A soundtrack for my joy of traveling



Everytime I travel I start thinking about the struggles with packing and the frustrations of airports, and my enthusiasm seems to vanish. “Do I really want to leave my comfortable bed to spend hours on a plane, on a train or on a bus?” Maybe I was just too crazy to book that flight and decide to move my lazy ass to get back on the road.

My friends keep saying I should rather stay in one place, find a proper work, and date a guy to have kids with, in order to be happy. They think everytime I travel I simply escape from something or someone: to them, leaving is synonym of weakness. They just can't accept that a I was born a ramblin' (wo)man, and I live for that feeling of freedom that comes with arriving in a destination where no one knows me. I don't have to pretend to be happy, to be strong, to be curious about the event which takes place at the corner, to be excited to meet some stranger at the bar for a drink. How come? Simply because I am truly happy to do all those things where I am in a place I have never been before. Hearing all the stories, finding out about legends, exploring non touristic spots, tasting local food and sipping a drink that tastes different from the one I am used to is part of my joy. Part of my work. Part of my life. Part of me.

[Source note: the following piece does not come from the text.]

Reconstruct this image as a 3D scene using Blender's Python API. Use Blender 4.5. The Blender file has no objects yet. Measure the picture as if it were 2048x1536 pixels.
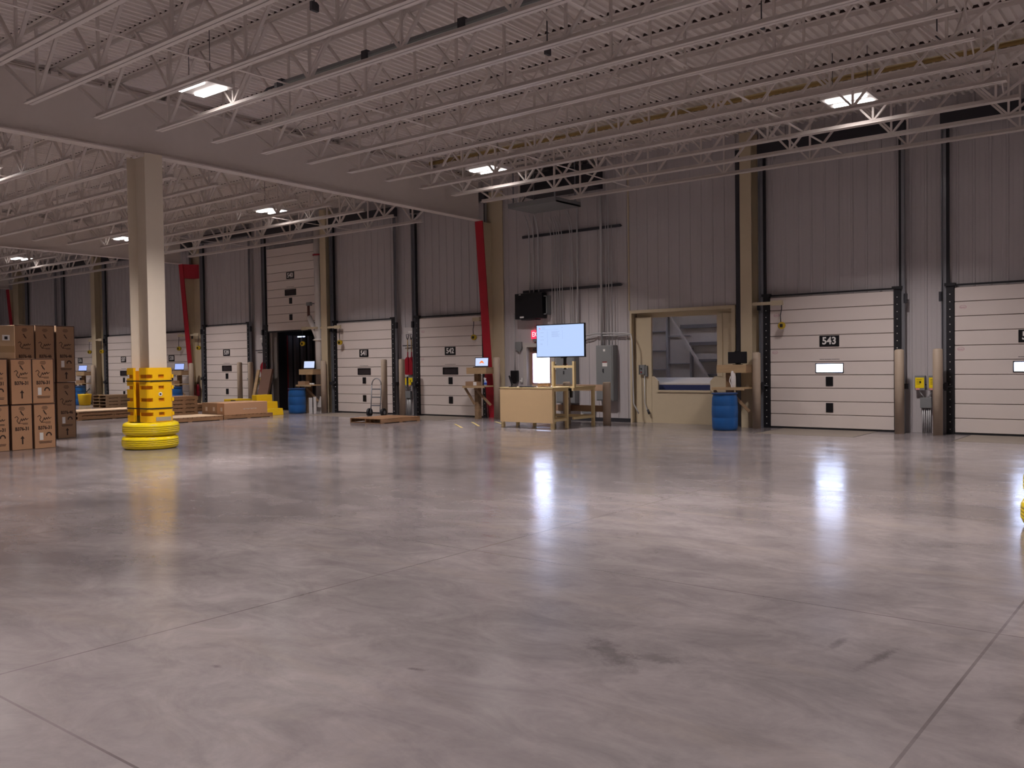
import bpy, bmesh, math, random
from mathutils import Vector, Matrix
random.seed(7)
scene = bpy.context.scene
COL = scene.collection
PI = math.pi

# ------------------------------------------------------------------ materials
def lin(c):
    c /= 255.0
    return c / 12.92 if c <= 0.04045 else ((c + 0.055) / 1.055) ** 2.4
def rgb(r, g, b): return (lin(r), lin(g), lin(b), 1.0)

MATS = {}
def mat(name, col, rough=0.55, metal=0.0, var=0.06, scale=6.0, bump=0.0, emit=None, estr=0.0, spec=0.5):
    if name in MATS: return MATS[name]
    m = bpy.data.materials.new(name); m.use_nodes = True
    nt = m.node_tree; b = nt.nodes['Principled BSDF']
    b.inputs['Roughness'].default_value = rough
    b.inputs['Metallic'].default_value = metal
    b.inputs['Specular IOR Level'].default_value = spec
    tc = nt.nodes.new('ShaderNodeTexCoord')
    nz = nt.nodes.new('ShaderNodeTexNoise'); nz.inputs['Scale'].default_value = scale
    nz.inputs['Detail'].default_value = 5.0
    nt.links.new(tc.outputs['Object'], nz.inputs['Vector'])
    mx = nt.nodes.new('ShaderNodeMix'); mx.data_type = 'RGBA'
    mx.inputs[6].default_value = tuple(c * (1 - var) for c in col[:3]) + (1,)
    mx.inputs[7].default_value = tuple(min(1, c * (1 + var)) for c in col[:3]) + (1,)
    nt.links.new(nz.outputs['Fac'], mx.inputs[0])
    nt.links.new(mx.outputs[2], b.inputs['Base Color'])
    if bump:
        bp = nt.nodes.new('ShaderNodeBump'); bp.inputs['Strength'].default_value = bump
        bp.inputs['Distance'].default_value = 0.01
        nt.links.new(nz.outputs['Fac'], bp.inputs['Height']); nt.links.new(bp.outputs['Normal'], b.inputs['Normal'])
    if emit:
        b.inputs['Emission Color'].default_value = emit
        b.inputs['Emission Strength'].default_value = estr
    MATS[name] = m
    return m

def wood(name, col, dark=0.6, scale=9.0, axis=0):
    if name in MATS: return MATS[name]
    m = mat(name, col, 0.7)
    nt = m.node_tree; b = nt.nodes['Principled BSDF']
    tc = nt.nodes.new('ShaderNodeTexCoord'); mp = nt.nodes.new('ShaderNodeMapping')
    s = [scale * 3] * 3; s[axis] = scale * 0.3
    mp.inputs['Scale'].default_value = s
    nz = nt.nodes.new('ShaderNodeTexNoise'); nz.inputs['Scale'].default_value = 1.0; nz.inputs['Detail'].default_value = 6
    cr = nt.nodes.new('ShaderNodeValToRGB')
    cr.color_ramp.elements[0].position = 0.3; cr.color_ramp.elements[1].position = 0.7
    cr.color_ramp.elements[0].color = tuple(c * dark for c in col[:3]) + (1,)
    cr.color_ramp.elements[1].color = col
    nt.links.new(tc.outputs['Object'], mp.inputs['Vector']); nt.links.new(mp.outputs[0], nz.inputs['Vector'])
    nt.links.new(nz.outputs['Fac'], cr.inputs[0]); nt.links.new(cr.outputs[0], b.inputs['Base Color'])
    return m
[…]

I could never live without travels, I'd be bored all the time watching TV series and movies or reading books locked in my room. I don't want to be like that. I want to pursuit my happiness, in order to have a real smile on my face when I wake up in the morning, when I tell people about my adventures, when I go to the pastry shop to by cookies, when I walk in the street and people look at me because I wear too much perfume- Chance, by Chanel is my favorite one, as well as Quizas by Loewe.

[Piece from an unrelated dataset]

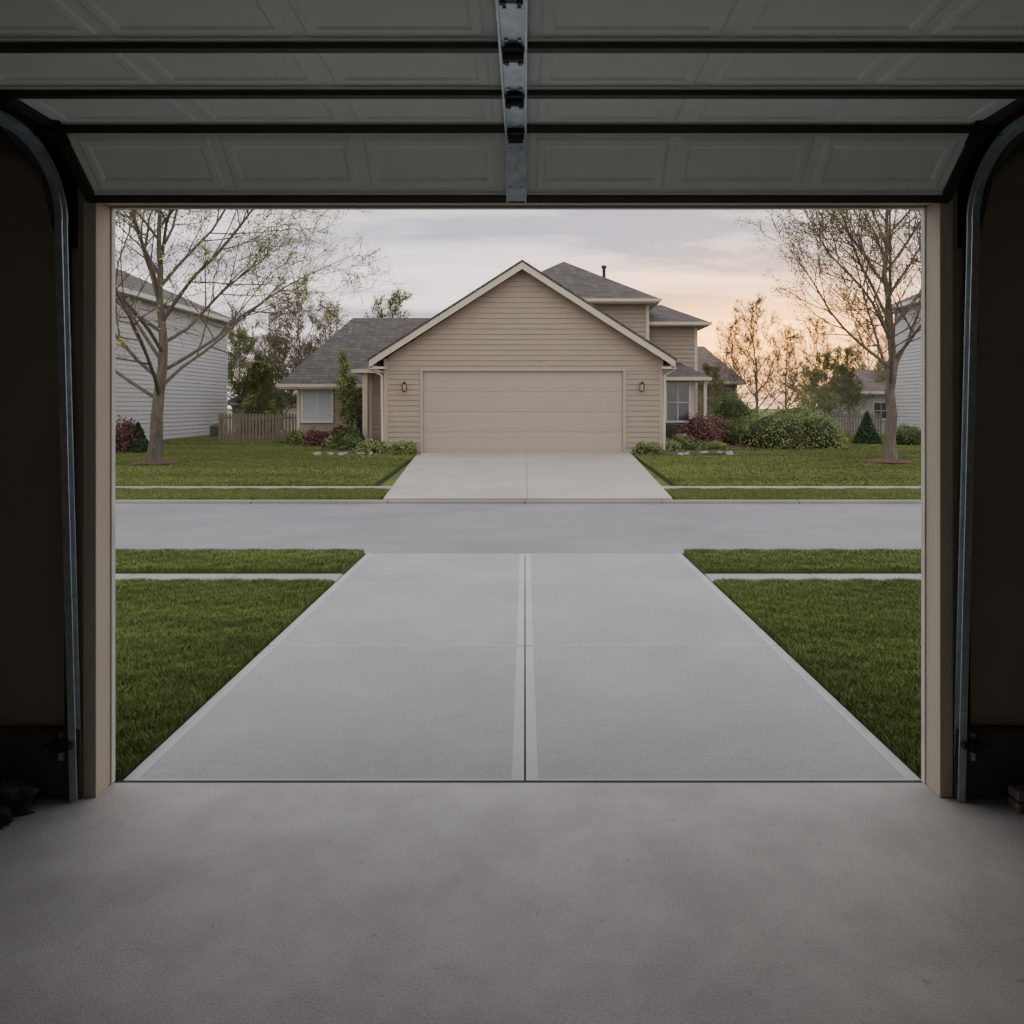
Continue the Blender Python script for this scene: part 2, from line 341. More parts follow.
def track(name,x,s):
    e=empty(name,(x,4.0,0))
    path=[(4.0,.0),(3.87,3.02)]
    yc,zc,r=3.50,3.04,.375
    for k in range(1,15):
        t=math.pi/2*k/14; path.append((yc+r*math.cos(t)-.0,zc+r*math.sin(t)))
    path.append((.3,zc+r+.01))
    outer=[(0,.018),(0,.026),(-.038,.026),(-.038,-.026),(0,-.026),(0,-.018),(-.004,-.018),(-.004,-.022),(-.034,-.022),(-.034,.022),(-.004,.022),(-.004,.018)]
    V=[];Fc=[];n=len(outer)
    for i,p in enumerate(path):
        a=Vector(path[max(0,i-1)]); c=Vector(path[min(len(path)-1,i+1)]); d=(c-a).normalized(); nn=Vector((-d.y,d.x))
        for (ox,ow) in outer: V.append((x+s*(-ox)*1.0, p[0]+nn.x*ow, p[1]+nn.y*ow))
    for i in range(len(path)-1):
        for j in range(n):
            Fc.append((i*n+j,i*n+(j+1)%n,(i+1)*n+(j+1)%n,(i+1)*n+j))
    Fc.append(tuple(range(n))); Fc.append(tuple((len(path)-1)*n+j for j in range(n)))
    mk('track_channel',V,Fc,M['galv'],e)
    b=MB()
    for z in (.35,1.05,1.75,2.45):
        yy=4.0-.13*z/3.02
        b.box(min(x+s*.02,x+s*.075),max(x+s*.02,x+s*.075),yy+.028,yy+.034,z-.03,z+.03)
        b.box(min(x+s*.070,x+s*.076),max(x+s*.070,x+s*.076),yy+.028,4.05,z-.03,z+.03)
        b.cyl((x+s*.045,yy+.028,z),(x+s*.045,yy+.015,z),.009,6)
    b.obj('jamb_brackets',M['galv'],e)
    b=MB()
    xa,xb=sorted((x+s*.040,x+s*.046))
    b.add([(xx,y,z) for xx in (xa,xb) for y,z in ((4.05,2.95),(4.05,3.45),(3.45,3.47),(3.42,3.40),(3.75,3.25),(3.87,2.95))],
          [(0,1,2,3,4,5),(11,10,9,8,7,6)]+[(i,6+i,6+(i+1)%6,(i+1)%6) for i in range(6)])
    for y in (2.6,.5): b.box(xa,xb,y-.02,y+.02,3.40,4.0)
    b.box(min(x+s*.075,x+s*.081),max(x+s*.075,x+s*.081),4.0,4.05,.38,3.3)
    b.obj('flag_bracket',M['dark'],e)
track('garage_door_track',-2.375,-1); track('garage_door_track',2.295,1)

for x,s in ((-2.46,1),(2.375,-1)):
    e=empty('safety_sensor',(x,3.98,.32)); b=MB()
    b.box(x-.03,x+.03,3.93,3.97,.28,.34); b.cyl((x+s*.03,3.95,.31),(x+s*.07,3.95,.31),.018,14)
    b.cyl((x-s*.03,3.95,.315),(x-s*.07,3.95,.315),.008,10)
    o=b.obj('sensor_body',M['blackp'],e); bevel(o,.004)
    b=MB(); b.box(x-.04,x+.04,3.97,3.999,.305,.325); b.box(x-.012,x+.012,3.975,3.999,.22,.36); b.obj('sensor_bracket',M['galv'],e)

def blob(name,loc,rx,ry,rz,m,seed=1,amp=.25,sub=4,parent=None,freq=1.3,flat=True):
    bm=bmesh.new(); bmesh.ops.create_icosphere(bm,subdivisions=sub,radius=1)
    for v in bm.verts:
        k=1+amp*mnoise.noise(v.co*freq+Vector((seed*7.1,0,0)))+amp*.4*mnoise.noise(v.co*freq*3+Vector((0,seed*3.3,0)))
        v.co=Vector((v.co.x*rx*k,v.co.y*ry*k,v.co.z*rz*k))
        if flat and v.co.z<0: v.co.z=max(v.co.z,-rz*.55)
    zmin=min(v.co.z for v in bm.verts)
    for v in bm.verts: v.co.z-=zmin
    me=bpy.data.meshes.new(name); bm.to_mesh(me); bm.free(); me.materials.append(m)
    me.polygons.foreach_set('use_smooth',[True]*len(me.polygons))
    o=bpy.data.objects.new(name,me); o.location=loc; COL.objects.link(o)
    if parent: attach(o,parent)
    return o
blob('crumpled_tarp',(-2.80,3.82,0),.26,.14,.12,M['seal'],3,.5,4,freq=2.2)
e=empty('door_stop_block',(2.66,3.9,0)); b=MB(); b.box(2.54,2.63,3.86,3.95,0,.11); o=b.obj('block',M['wood'],e); bevel(o,.006)
b=MB(); b.box(2.535,2.635,3.855,3.955,.055,.062); b.obj('strap',M['dark'],e)

ll=bpy.data.lights.new('interior_fill_light','AREA'); ll.shape='RECTANGLE'; ll.size=1.2; ll.size_y=.5; ll.energy=11; ll.color=(1,.98,.95)  # unseen fill lamp added behind the camera to brighten front wall and door
lo=bpy.data.objects.new('interior_fill_light',ll); lo.location=(0,-1.6,3.0); lo.rotation_euler=(math.radians(88),0,0); COL.objects.link(lo)

# ------------------------------------------------------------------ driveways, street, walks
dr=empty('driveway',(0,7.4,0)); DL,DR=-2.265,2.235; yrows=[4.215,6.6,8.95,10.72]; cxd=0.0
b=MB(); be=MB()
for i in range(3):
    y0,y1=yrows[i]+.006,yrows[i+1]-.006
    for x0,x1,side in ((DL,cxd-.006,-1),(cxd+.006,DR,1)):
        eo,ei=(.08,.068) if side==-1 else (.068,.08)
        b.box(x0+eo,x1-ei,y0+.025,y1-.025,-.12,-.012)
        be.box(x0,x0+eo,y0,y1,-.12,-.010); be.box(x1-ei,x1,y0,y1,-.12,-.010)
        be.box(x0+eo,x1-ei,y0,y0+.025,-.12,-.010); be.box(x0+eo,x1-ei,y1-.025,y1,-.12,-.010)
b.obj('slabs',M['drive'],dr); o=be.obj('trowelled_borders',M['drive_edge'],dr)
b=MB(); b.box(DL+.01,DR-.01,4.185,10.71,-.2,-.03); b.obj('joint_base',M['joint'],dr)
b=MB(); b.box(XL,XR,4.18,4.215,-.1,-.004); b.obj('threshold_seal',M['seal'],dr)

b=MB(); b.box(-80,80,10.72,16.4,-.3,-.04); b.obj('street',M['asphalt'])
for xa,xb in ((-40,DL),(DR,40)):
    e=empty('sidewalk',((xa+xb)/2,9.16,0)); b=MB(); x=xa
    n=int((xb-xa)/1.26); st=(xb-xa)/n
    for k in range(n): b.box(xa+k*st+.005,xa+(k+1)*st-.005,8.97,9.35,-.12,.010)
    o=b.obj('walk_slabs',M['walk'],e); bevel(o,.006)
zf=lambda y:.04+(min(y,27.)-16.55)*.0354
b=MB()
for k in range(-20,20): b.box(k*3+.004,k*3+2.996,16.4,16.56,-.2,.035)
o=b.obj('street_curb',M['curb']); bevel(o,.02)
e=empty('driveway',(0,22,.2))
def fx(y,a,c): t=(y-16.4)/(27-16.4); return a+(c-a)*t
b=MB()
ys=[16.5,19.9,23.4,27.05]
for i in range(3):
    for sd in (0,1):
        y0,y1=ys[i]+.012,ys[i+1]-.012
        xa=lambda y:fx(y,-3.11,-3.85) if sd==0 else .05+.008
        xb=lambda y:.05-.008 if sd==0 else fx(y,3.24,3.78)
        P=[(xa(y0),y0),(xb(y0),y0),(xb(y1),y1),(xa(y1),y1)]
        vs=[(x,y,zf(y)-.15) for x,y in P]+[(x,y,zf(y)+.03) for x,y in P]
        b.add(vs,[(4,5,6,7),(0,1,5,4),(1,2,6,5),(2,3,7,6),(3,0,4,7)])
b.obj('slabs',M['drive2'],e)
b=MB(); b.add([(-3.1,16.5,zf(16.5)+.015),(3.2,16.5,zf(16.5)+.015),(3.77,27,zf(27)+.015),(-3.84,27,zf(27)+.015)],[(0,1,2,3)]); b.obj('joint_base',M['curb'],e)
for xa,xb in ((-40,-3.22),(3.3,40)):
    e=empty('sidewalk',((xa+xb)/2,18.2,.1)); b=MB(); n=int((xb-xa)/1.26); st=(xb-xa)/n
    for k in range(n):
        x0,x1=xa+k*st+.005,xa+(k+1)*st-.005
        b.add([(x0,17.95,zf(17.95)-.1),(x1,17.95,zf(17.95)-.1),(x1,18.5,zf(18.5)-.1),(x0,18.5,zf(18.5)-.1),(x0,17.95,zf(17.95)+.015),(x1,17.95,zf(17.95)+.015),(x1,18.5,zf(18.5)+.015),(x0,18.5,zf(18.5)+.015)],
              [(4,5,6,7),(0,1,5,4),(1,2,6,5),(2,3,7,6),(3,0,4,7)])
    b.obj('walk_slabs',M['walk'],e)

b=MB(); b.add([(-300,-40,-.31),(300,-40,-.31),(300,16.45,-.31),(-300,16.45,-.31),(300,16.5,-.1),(-300,16.5,-.1),(300,27,.33),(-300,27,.33),(300,500,.33),(-300,500,.33)],
 [(0,1,2,3),(3,2,4,5),(5,4,6,7),(7,6,8,9)]); b.obj('ground',M['field'])

# ------------------------------------------------------------------ grass
def grass_tile(name,size,n,h0,h1,wd,m,seed):
    rs=np.random.RandomState(seed)
    x=rs.rand(n)*size; y=rs.rand(n)*size; a=rs.rand(n)*math.tau; h=h0+(h1-h0)*rs.rand(n)**1.2
    h*=1+.25*np.sin(x*math.tau/size*2+1)*np.sin(y*math.tau/size*3)
    ln=h*.55; la=rs.rand(n)*math.tau
    dx=np.cos(a)*wd/2; dy=np.sin(a)*wd/2
    V=np.zeros((n,5,3))
    V[:,0]=np.c_[x-dx,y-dy,np.zeros(n)-.01]; V[:,1]=np.c_[x+dx,y+dy,np.zeros(n)-.01]
    mx_,my_=x+np.cos(la)*ln*.3,y+np.sin(la)*ln*.3
    V[:,2]=np.c_[mx_+dx*.8,my_+dy*.8,h*.6]; V[:,3]=np.c_[mx_-dx*.8,my_-dy*.8,h*.6]
    V[:,4]=np.c_[x+np.cos(la)*ln,y+np.sin(la)*ln,h]
    k=np.arange(n)*5
    Q=np.stack([k,k+1,k+2,k+3],1).tolist(); Tt=np.stack([k+3,k+2,k+4],1).tolist()
    me=bpy.data.meshes.new(name); me.from_pydata(V.reshape(-1,3).tolist(),[],Q+Tt); me.update(); me.materials.append(m); return me
near=[grass_tile('grass_near_%d'%i,1.,16000,.03,.065,.006,M['grass'],i) for i in range(3)]
far=[grass_tile('grass_far_%d'%i,3.,16000,.04,.075,.022,M['grassf'],i+10) for i in range(3)]
def tile(me,x0,x1,y0,y1,z0,z1,size,parent):
    o=bpy.data.objects.new('grass_patch',me); COL.objects.link(o)
    sx,sy=(x1-x0)/size,(y1-y0)/size
    fl=R.random()<.5
    o.location=(x1 if fl else x0,y0,z0); o.scale=(-sx if fl else sx,sy,1)
    o.rotation_euler=(math.atan2(z1-z0,y1-y0),0,0)
    attach(o,parent)
def lawn(name,xa,xb,ya,yb,zfun,meshes,size,skip=None,ext=None,step=None):
    e=empty(name,((xa+xb)/2,(ya+yb)/2,zfun((ya+yb)/2)))
    ea,eb=ext or (xa,xb)
    mk('soil_bed',[(ea,ya,zfun(ya)),(eb,ya,zfun(ya)),(eb,yb,zfun(yb)),(ea,yb,zfun(yb)),(ea,ya,zfun(ya)-.2),(eb,ya,zfun(ya)-.2),(eb,yb,zfun(yb)-.2),(ea,yb,zfun(yb)-.2)],
       [(0,1,2,3),(4,5,1,0),(5,6,2,1),(6,7,3,2),(7,4,0,3)],M['soil'],e)
    step=step or size
    nx=max(1,round((xb-xa)/step)); ny=max(1,round((yb-ya)/step)); sx=(xb-xa)/nx; sy=(yb-ya)/ny
    for i in range(nx):
        for j in range(ny):
            x0,y0=xa+i*sx,ya+j*sy
            if skip and skip(x0+sx/2,y0+sy/2): continue
            tile(R.choice(meshes),x0,x0+sx,y0,y0+sy,zfun(y0),zfun(y0+sy),size,e)
zn=lambda y:.0
lawn('lawn',-9.3,DL-.015,4.22,8.94,zn,near,1.,ext=(-40,DL-.02)); lawn('lawn',DR+.015,9.3,4.22,8.94,zn,near,1.,ext=(DR+.02,40))
lawn('grass_verge',-14.3,DL-.02,9.40,10.66,lambda y:.03,near,1.,ext=(-40,DL-.02),step=1.25); lawn('grass_verge',DR+.02,14.3,9.40,10.66,lambda y:.03,near,1.,ext=(DR+.02,40),step=1.25)
b=MB(); b.box(-80,DL,10.68,10.72,-.2,.0); b.box(DR,80,10.68,10.72,-.2,.0); b.obj('street_curb',M['curb'])
lawn('grass_verge',-27.2,-3.2,16.57,17.94,zf,far,3.,ext=(-60,-3.2),step=2.); lawn('grass_verge',3.32,27.2,16.57,17.94,zf,far,3.,ext=(3.32,60),step=2.)
lawn('lawn',-27.8,-3.8,18.51,27.,zf,far,3.,ext=(-80,-3.8)); lawn('lawn',3.8,27.8,18.51,27.,zf,far,3.,ext=(3.8,80))
lawn('lawn',-29,-5.1,27,42,zf,far,3.,skip=lambda x,y: x>-10 and y>31.5,ext=(-80,-5.1))
lawn('lawn',5.0,29,27,42,zf,far,3.,skip=lambda x,y: x<8 and y>30,ext=(5.0,80))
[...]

I just want to follow my dream, and see where it ends. Staying in one place for too long is not for me, I feel like I can't breath, and I can easily feel the grass growing underfoot. That's when I know that I have to go, since the migrating instinct is awakening in my soul. I can't and I don't want to ignore it, I need a change of scenery, also to be able appreciate the place I come from more.

So, I get up from my bed and I enjoy a hot bath, knowing I will be on a plane on a couple of hours and I need to be relax. And there is only one way I can do it: to click "play" on that music. Color Lapse. A soundtrack my music composer friend gave me. It was one of his experiments and it became the soundtrack for my joy of traveling.

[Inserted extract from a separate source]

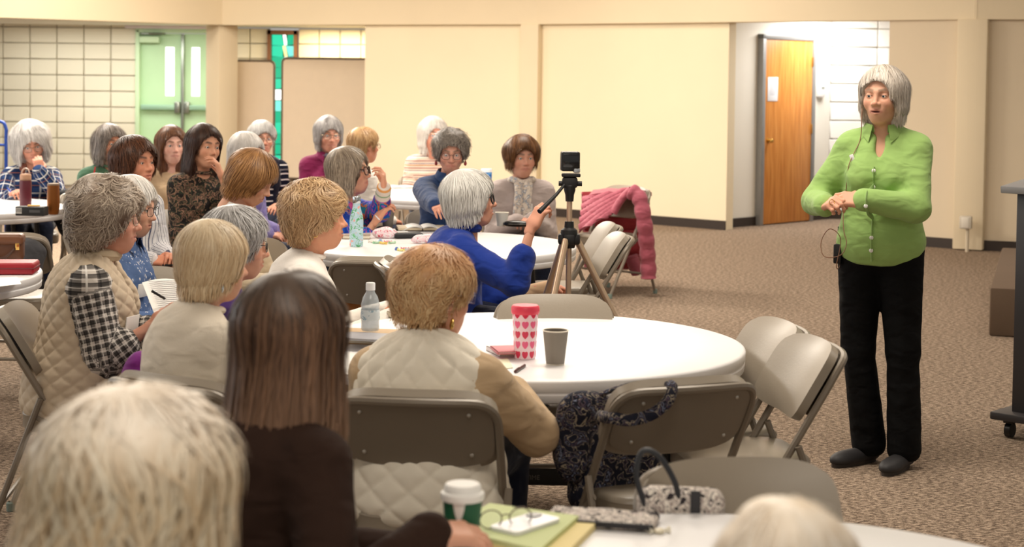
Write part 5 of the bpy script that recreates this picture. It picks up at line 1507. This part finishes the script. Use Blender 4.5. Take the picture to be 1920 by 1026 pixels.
# taupe paper cup
M_TAUPE = plain((138, 130, 120), .7, var=.03); M_CREAMP = plain((238, 230, 214), .6, var=.02)
def papercup(p, lab, cat='paper cup', name='paper_cup', h=.112, lid=None, m=None):
    o = empty(name, lab, cat, p)
    MB().lathe([(0, .004), (.0285, .004), (.029, .0), (.0295, .0), (.0415, h-.002), (.0400, h-.002), (.028, .010), (0, .010)], n=36).obj('cup_body', m or M_TAUPE, o)
    if lid is None:
        MB().tube([(.0412*math.cos(a), .0412*math.sin(a), h-.001) for a in np.linspace(0, 2*math.pi, 37)[:-1]], .0022, 6, True).obj('rolled_rim', M_CREAMP, o)
        MB().lathe([(.0280, .0005), (.0297, .0005), (.0300, .006), (.0289, .006)], n=36).obj('base_rim', M_CREAMP, o)
    else:
        MB().lathe([(0, h+.004), (.030, h+.004), (.034, h+.014), (.039, h+.012), (.0435, h+.002), (.0440, h-.008), (.0418, h-.008)], n=36).obj('lid', lid, o)
    return o
papercup(on(1041, 683), 'empty taupe paper cup on the near table')
papercup(on(727, 427), 'taupe paper cup with dark lid beside the colourful scarf', lid=plain((52, 50, 50), .4))
# pen
def pen(a, b_, col, lab, r=.0045):
    a, b_ = Vector(a), Vector(b_); o = empty('pen', lab, 'pen', (a+b_)/2)
    d = (b_-a).normalized(); L = (b_-a).length/2
    MB().tube([-d*L, d*L*.75], r, 10).obj('barrel', plain(col, .3, var=0), o)
    MB().tube([d*L*.75, d*L*.92, d*L], [r, r*.5, .0008], 10).obj('tip', SILV, o)
    MB().tube([-d*L*.95+Vector((0, 0, r+.001)), -d*L*.3+Vector((0, 0, r+.001))], .0013, 6).obj('clip', SILV, o)
    return o
pen(on(966, 697, .7405), on(986, 684, .7405), (74, 40, 42), 'dark maroon pen lying in front of the heart tumbler', .005)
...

So many memories and thoughts always come to my mind when I listen to it- like I am doing now- and I can recall my teenagerhood, when I had the courage to drop everything to go to the United States. I left everyone behind me- my family, my friends, my boyfriend- and I caught that flight. A flight that changed my life- in better, of course- and offered me the freedom I was desperately looking for.

This track is the small town not in any guidebook, the restaurant without a sign, the unknown roommates I share a room hostel with, the wrong metro stop I got off at. It's the place I find a way to go back to time, to those thing I will never be able to find again, but I will always remember.